Cognizant of the gridlock in Congress, those groups behind the Blueprint For Balance outline a list of recommendations that, largely, can be taken by the administration without congressional action. Those recommendations range from having President Obama turn to the Antiquities Act to create national monuments if Congress doesn’t act to preserve lands, establishing additional wildlife refuges, and considering the economic value of recreation on public lands when making land-management decisions. There's also a request that the administration boost the royalty rates on oil and gas leasing to bring them more in line with what states levy, requiring companies to mitigate for drilling impacts, and giving priority to leasing proposals on “low-conflict areas or areas that conserve land.”

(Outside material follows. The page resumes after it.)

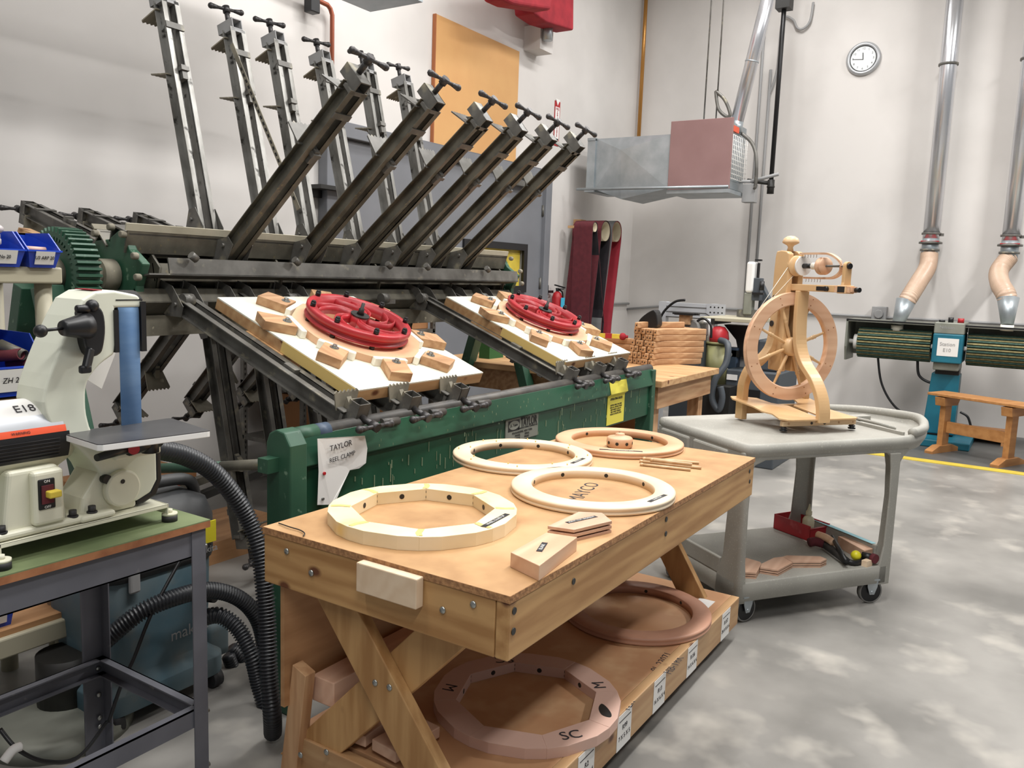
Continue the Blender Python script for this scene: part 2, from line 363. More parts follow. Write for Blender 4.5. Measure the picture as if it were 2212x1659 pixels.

“The health of public lands and access to public lands are of particular importance to Latino communities,” said Maite Arce of the Hispanic Access Foundation. “Ninety-four percent of Latinos in the West see forests, national parks, and wildlife areas as an essential part of Western economies. And for middle-class families like my own, national parks and America’s conservation lands are our playgrounds.”

During the conference call, the coalition’s representatives stressed that public attitudes about federal lands were changing, and that it’s time that laws and regulations governing resource extraction change along with them.

“(The Blueprint) reflects the new reality that land in its natural state has economic value. Historically, making a living off the land often required resource extraction. But in the 21st century, many Western communities have proven that it’s also possible to make a living off our public lands in a sustainable way, through a vibrant recreational economy,” explained Ashley Kornenblat, who owns Western Spirit Cycling, a bike shop and tour company based in Moab, Utah.

“It’s also true that many businesses choose to locate near these protected public lands, because they know it will give them a competitive advantage to recruiting top talent to their business,” she added, citing the recent decision by Adobe Systems, Inc., and Goldman Sachs to open offices in the Salt Lake Valley.

"Unfortunately, because so many land-management policies were written for a different time and a different reality, we’re still seeing this incremental degradation of recreation assets upon which many communities now depend, and lots of businesses have invested, with the assumption that those recreation assets will be there.”

One section of the Blueprint calls for oil and gas companies that employ “fracking” processes to recover fuels to disclose what chemicals they use in their operations and to improve the “standards for managing wastewater discharge.”

From her base of operations in Moab, Ms. Korenblat is convinced public opinion will, in the end, sway those in the administration and those in Congress to provide the balance called for in the report.

“What a lot of members are starting to notice and learn more about is how powerful the recreation community is in their district. And that is starting to change the view that resource extraction should always have the upper hand, that should always come first,” she maintained.

“The jobs provided by recreation, and the recruiting that’s happening, where companies like Goldman Sachs and Adobe are moving to Salt Lake because of the recreation assets nearby, people are starting to recognize the revenue that’s coming from this source. That’s starting to make a difference in the way members of Congress are thinking about it, especially those from the West.”